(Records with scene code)
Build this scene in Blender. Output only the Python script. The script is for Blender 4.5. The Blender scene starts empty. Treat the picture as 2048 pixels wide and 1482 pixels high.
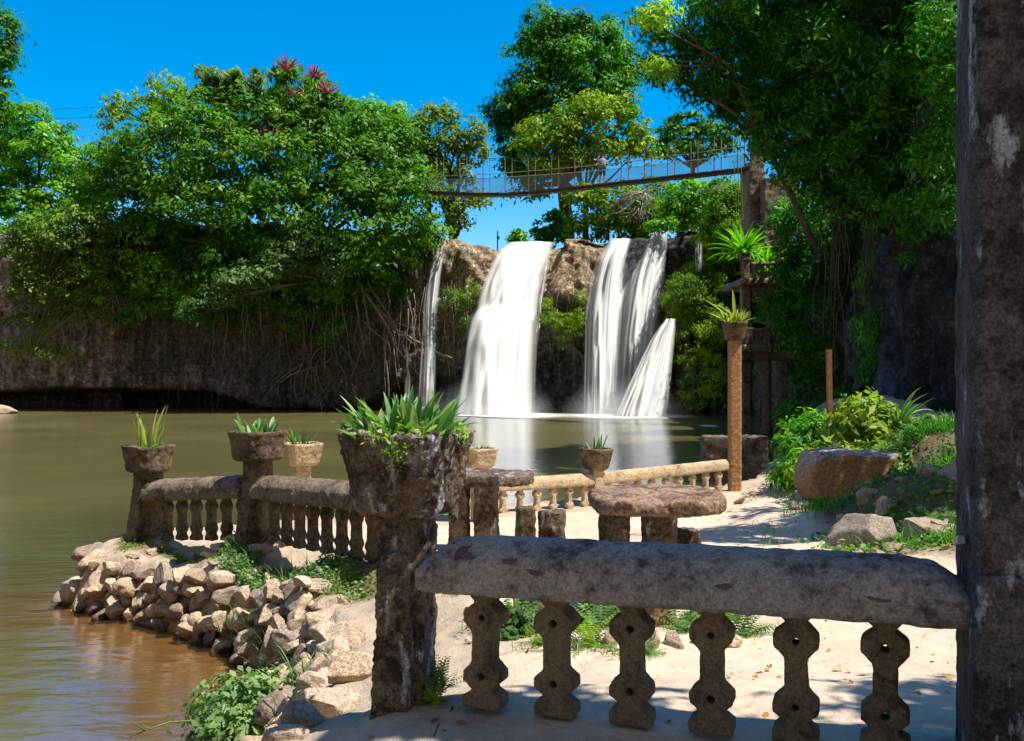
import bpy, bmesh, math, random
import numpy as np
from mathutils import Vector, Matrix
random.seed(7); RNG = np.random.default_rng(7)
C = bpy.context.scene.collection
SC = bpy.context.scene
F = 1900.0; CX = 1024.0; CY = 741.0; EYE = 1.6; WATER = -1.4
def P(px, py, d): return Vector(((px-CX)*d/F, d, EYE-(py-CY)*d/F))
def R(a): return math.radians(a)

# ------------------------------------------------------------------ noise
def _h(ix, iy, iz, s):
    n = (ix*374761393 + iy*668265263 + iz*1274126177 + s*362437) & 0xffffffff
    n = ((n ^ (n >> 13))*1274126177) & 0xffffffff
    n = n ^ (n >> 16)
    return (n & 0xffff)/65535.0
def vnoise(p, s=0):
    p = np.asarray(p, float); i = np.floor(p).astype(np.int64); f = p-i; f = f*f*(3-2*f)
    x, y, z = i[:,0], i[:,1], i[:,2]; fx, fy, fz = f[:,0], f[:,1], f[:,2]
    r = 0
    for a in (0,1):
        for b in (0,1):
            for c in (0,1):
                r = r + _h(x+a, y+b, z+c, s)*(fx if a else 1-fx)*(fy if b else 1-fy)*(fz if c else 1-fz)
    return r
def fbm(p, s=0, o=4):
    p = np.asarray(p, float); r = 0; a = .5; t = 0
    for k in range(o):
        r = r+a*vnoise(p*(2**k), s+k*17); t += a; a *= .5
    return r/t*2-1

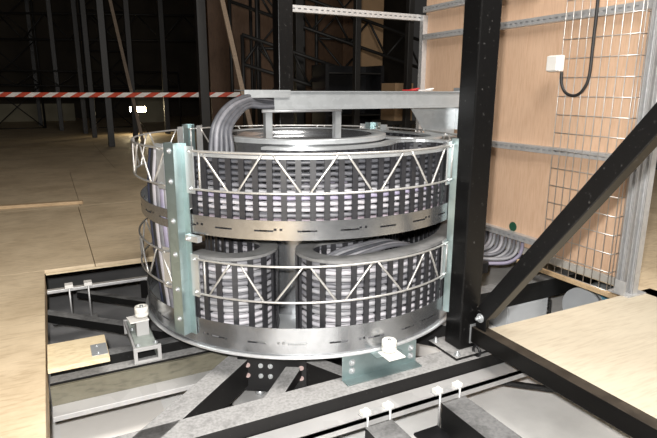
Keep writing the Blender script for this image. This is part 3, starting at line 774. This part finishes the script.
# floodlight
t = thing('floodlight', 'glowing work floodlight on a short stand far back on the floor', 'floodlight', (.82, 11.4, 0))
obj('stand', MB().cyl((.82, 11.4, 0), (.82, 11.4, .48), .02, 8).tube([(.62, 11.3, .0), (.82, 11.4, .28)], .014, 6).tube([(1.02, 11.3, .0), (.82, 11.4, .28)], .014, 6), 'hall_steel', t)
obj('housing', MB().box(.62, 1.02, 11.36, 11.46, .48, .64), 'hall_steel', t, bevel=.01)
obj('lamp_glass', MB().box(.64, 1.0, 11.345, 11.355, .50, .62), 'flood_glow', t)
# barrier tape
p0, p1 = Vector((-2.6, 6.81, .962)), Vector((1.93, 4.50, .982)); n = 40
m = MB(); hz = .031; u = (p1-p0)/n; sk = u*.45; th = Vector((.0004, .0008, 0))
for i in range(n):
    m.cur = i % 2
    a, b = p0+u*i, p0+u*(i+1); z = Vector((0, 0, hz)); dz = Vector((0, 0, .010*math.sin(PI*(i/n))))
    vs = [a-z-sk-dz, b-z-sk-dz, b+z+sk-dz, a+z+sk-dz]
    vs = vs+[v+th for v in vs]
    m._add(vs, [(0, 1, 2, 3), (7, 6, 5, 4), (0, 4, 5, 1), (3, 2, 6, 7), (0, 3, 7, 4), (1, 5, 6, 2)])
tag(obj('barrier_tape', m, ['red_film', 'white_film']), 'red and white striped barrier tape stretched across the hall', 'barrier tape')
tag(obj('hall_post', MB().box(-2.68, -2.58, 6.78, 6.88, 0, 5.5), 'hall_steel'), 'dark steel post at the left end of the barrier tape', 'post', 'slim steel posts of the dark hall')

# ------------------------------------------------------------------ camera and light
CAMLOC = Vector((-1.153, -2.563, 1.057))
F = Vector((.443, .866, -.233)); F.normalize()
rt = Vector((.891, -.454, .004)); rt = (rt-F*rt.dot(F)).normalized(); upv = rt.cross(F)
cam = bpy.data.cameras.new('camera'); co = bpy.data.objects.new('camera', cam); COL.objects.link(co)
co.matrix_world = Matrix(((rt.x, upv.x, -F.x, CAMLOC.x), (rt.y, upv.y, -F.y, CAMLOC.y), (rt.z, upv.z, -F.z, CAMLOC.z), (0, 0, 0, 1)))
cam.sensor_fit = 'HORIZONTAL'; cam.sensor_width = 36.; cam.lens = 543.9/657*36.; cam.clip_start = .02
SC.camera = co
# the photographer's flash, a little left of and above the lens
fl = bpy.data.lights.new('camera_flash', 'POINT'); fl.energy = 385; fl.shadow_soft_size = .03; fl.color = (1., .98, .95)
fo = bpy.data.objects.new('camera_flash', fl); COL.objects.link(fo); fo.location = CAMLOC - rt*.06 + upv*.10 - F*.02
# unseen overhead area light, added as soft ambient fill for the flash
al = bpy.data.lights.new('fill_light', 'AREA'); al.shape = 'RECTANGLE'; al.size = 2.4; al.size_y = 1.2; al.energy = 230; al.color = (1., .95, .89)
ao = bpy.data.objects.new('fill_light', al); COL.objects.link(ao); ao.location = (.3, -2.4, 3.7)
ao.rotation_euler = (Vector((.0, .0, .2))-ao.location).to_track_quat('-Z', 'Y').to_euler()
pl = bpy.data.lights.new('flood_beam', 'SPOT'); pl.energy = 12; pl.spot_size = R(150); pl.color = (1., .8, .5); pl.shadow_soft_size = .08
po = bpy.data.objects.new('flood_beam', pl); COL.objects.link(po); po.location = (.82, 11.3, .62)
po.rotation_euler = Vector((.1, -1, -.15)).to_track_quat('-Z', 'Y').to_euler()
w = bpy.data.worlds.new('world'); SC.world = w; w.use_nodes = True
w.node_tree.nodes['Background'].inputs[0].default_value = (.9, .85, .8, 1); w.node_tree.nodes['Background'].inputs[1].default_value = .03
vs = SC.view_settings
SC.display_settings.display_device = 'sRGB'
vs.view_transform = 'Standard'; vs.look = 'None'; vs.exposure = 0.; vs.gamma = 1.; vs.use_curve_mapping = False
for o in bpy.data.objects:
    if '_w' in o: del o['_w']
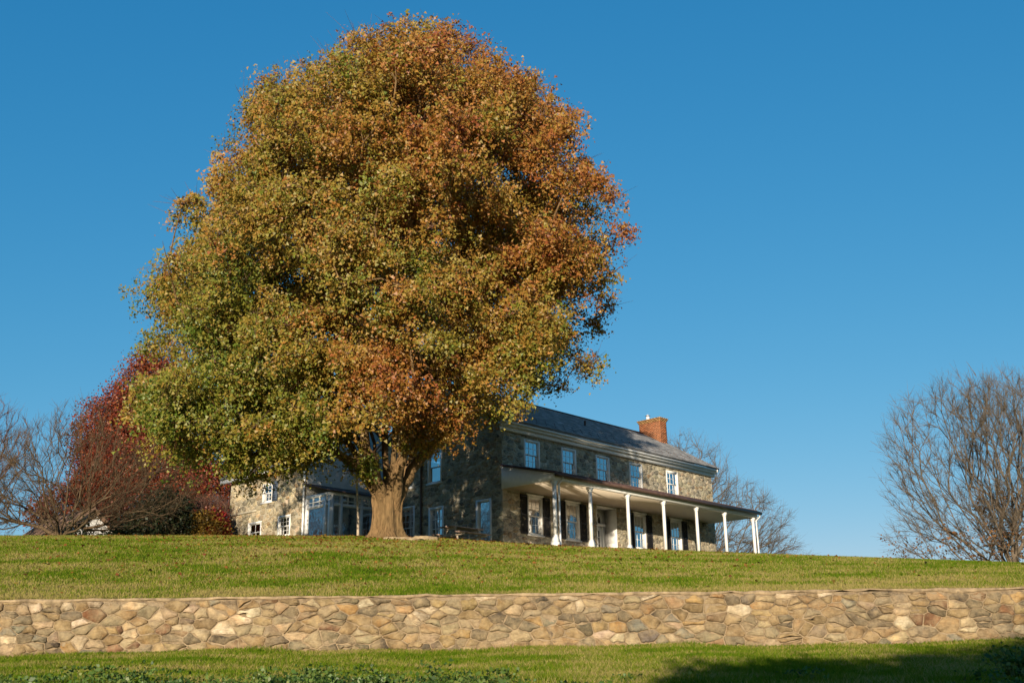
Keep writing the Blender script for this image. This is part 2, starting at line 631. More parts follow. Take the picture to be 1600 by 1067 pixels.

_Your instructions:_ Every record above should come back exactly, but without its pictures.

_Exercise output:_
Build this scene in Blender. Output only the Python script. The script is for Blender 4.5. The Blender scene starts empty. Treat the picture as 2048 pixels wide and 1482 pixels high.
import bpy, bmesh, math, random
import numpy as np
from mathutils import Vector, Matrix
random.seed(7); RNG = np.random.default_rng(7)
C = bpy.context.scene.collection
SC = bpy.context.scene
F = 1900.0; CX = 1024.0; CY = 741.0; EYE = 1.6; WATER = -1.4
def P(px, py, d): return Vector(((px-CX)*d/F, d, EYE-(py-CY)*d/F))
def R(a): return math.radians(a)

# ------------------------------------------------------------------ noise
def _h(ix, iy, iz, s):
    n = (ix*374761393 + iy*668265263 + iz*1274126177 + s*362437) & 0xffffffff
    n = ((n ^ (n >> 13))*1274126177) & 0xffffffff
    n = n ^ (n >> 16)
    return (n & 0xffff)/65535.0
def vnoise(p, s=0):
    p = np.asarray(p, float); i = np.floor(p).astype(np.int64); f = p-i; f = f*f*(3-2*f)
    x, y, z = i[:,0], i[:,1], i[:,2]; fx, fy, fz = f[:,0], f[:,1], f[:,2]
    r = 0
    for a in (0,1):
        for b in (0,1):
            for c in (0,1):
                r = r + _h(x+a, y+b, z+c, s)*(fx if a else 1-fx)*(fy if b else 1-fy)*(fz if c else 1-fz)
    return r
def fbm(p, s=0, o=4):
    p = np.asarray(p, float); r = 0; a = .5; t = 0
    for k in range(o):
        r = r+a*vnoise(p*(2**k), s+k*17); t += a; a *= .5
    return r/t*2-1

Keep writing the Blender script for this image. This is part 3, starting at line 774. This part finishes the script.
# floodlight
t = thing('floodlight', 'glowing work floodlight on a short stand far back on the floor', 'floodlight', (.82, 11.4, 0))
obj('stand', MB().cyl((.82, 11.4, 0), (.82, 11.4, .48), .02, 8).tube([(.62, 11.3, .0), (.82, 11.4, .28)], .014, 6).tube([(1.02, 11.3, .0), (.82, 11.4, .28)], .014, 6), 'hall_steel', t)
obj('housing', MB().box(.62, 1.02, 11.36, 11.46, .48, .64), 'hall_steel', t, bevel=.01)
obj('lamp_glass', MB().box(.64, 1.0, 11.345, 11.355, .50, .62), 'flood_glow', t)
# barrier tape
p0, p1 = Vector((-2.6, 6.81, .962)), Vector((1.93, 4.50, .982)); n = 40
m = MB(); hz = .031; u = (p1-p0)/n; sk = u*.45; th = Vector((.0004, .0008, 0))
for i in range(n):
    m.cur = i % 2
    a, b = p0+u*i, p0+u*(i+1); z = Vector((0, 0, hz)); dz = Vector((0, 0, .010*math.sin(PI*(i/n))))
    vs = [a-z-sk-dz, b-z-sk-dz, b+z+sk-dz, a+z+sk-dz]
    vs = vs+[v+th for v in vs]
    m._add(vs, [(0, 1, 2, 3), (7, 6, 5, 4), (0, 4, 5, 1), (3, 2, 6, 7), (0, 3, 7, 4), (1, 5, 6, 2)])
tag(obj('barrier_tape', m, ['red_film', 'white_film']), 'red and white striped barrier tape stretched across the hall', 'barrier tape')
tag(obj('hall_post', MB().box(-2.68, -2.58, 6.78, 6.88, 0, 5.5), 'hall_steel'), 'dark steel post at the left end of the barrier tape', 'post', 'slim steel posts of the dark hall')

# ------------------------------------------------------------------ camera and light
CAMLOC = Vector((-1.153, -2.563, 1.057))
F = Vector((.443, .866, -.233)); F.normalize()
rt = Vector((.891, -.454, .004)); rt = (rt-F*rt.dot(F)).normalized(); upv = rt.cross(F)
cam = bpy.data.cameras.new('camera'); co = bpy.data.objects.new('camera', cam); COL.objects.link(co)
co.matrix_world = Matrix(((rt.x, upv.x, -F.x, CAMLOC.x), (rt.y, upv.y, -F.y, CAMLOC.y), (rt.z, upv.z, -F.z, CAMLOC.z), (0, 0, 0, 1)))
cam.sensor_fit = 'HORIZONTAL'; cam.sensor_width = 36.; cam.lens = 543.9/657*36.; cam.clip_start = .02
SC.camera = co
# the photographer's flash, a little left of and above the lens
fl = bpy.data.lights.new('camera_flash', 'POINT'); fl.energy = 385; fl.shadow_soft_size = .03; fl.color = (1., .98, .95)
fo = bpy.data.objects.new('camera_flash', fl); COL.objects.link(fo); fo.location = CAMLOC - rt*.06 + upv*.10 - F*.02
# unseen overhead area light, added as soft ambient fill for the flash
al = bpy.data.lights.new('fill_light', 'AREA'); al.shape = 'RECTANGLE'; al.size = 2.4; al.size_y = 1.2; al.energy = 230; al.color = (1., .95, .89)
ao = bpy.data.objects.new('fill_light', al); COL.objects.link(ao); ao.location = (.3, -2.4, 3.7)
ao.rotation_euler = (Vector((.0, .0, .2))-ao.location).to_track_quat('-Z', 'Y').to_euler()
pl = bpy.data.lights.new('flood_beam', 'SPOT'); pl.energy = 12; pl.spot_size = R(150); pl.color = (1., .8, .5); pl.shadow_soft_size = .08
po = bpy.data.objects.new('flood_beam', pl); COL.objects.link(po); po.location = (.82, 11.3, .62)
po.rotation_euler = Vector((.1, -1, -.15)).to_track_quat('-Z', 'Y').to_euler()
w = bpy.data.worlds.new('world'); SC.world = w; w.use_nodes = True
w.node_tree.nodes['Background'].inputs[0].default_value = (.9, .85, .8, 1); w.node_tree.nodes['Background'].inputs[1].default_value = .03
vs = SC.view_settings
SC.display_settings.display_device = 'sRGB'
vs.view_transform = 'Standard'; vs.look = 'None'; vs.exposure = 0.; vs.gamma = 1.; vs.use_curve_mapping = False
for o in bpy.data.objects:
    if '_w' in o: del o['_w']
Keep writing the Blender script for this image. This is part 2, starting at line 631. More parts follow. Take the picture to be 1600 by 1067 pixels.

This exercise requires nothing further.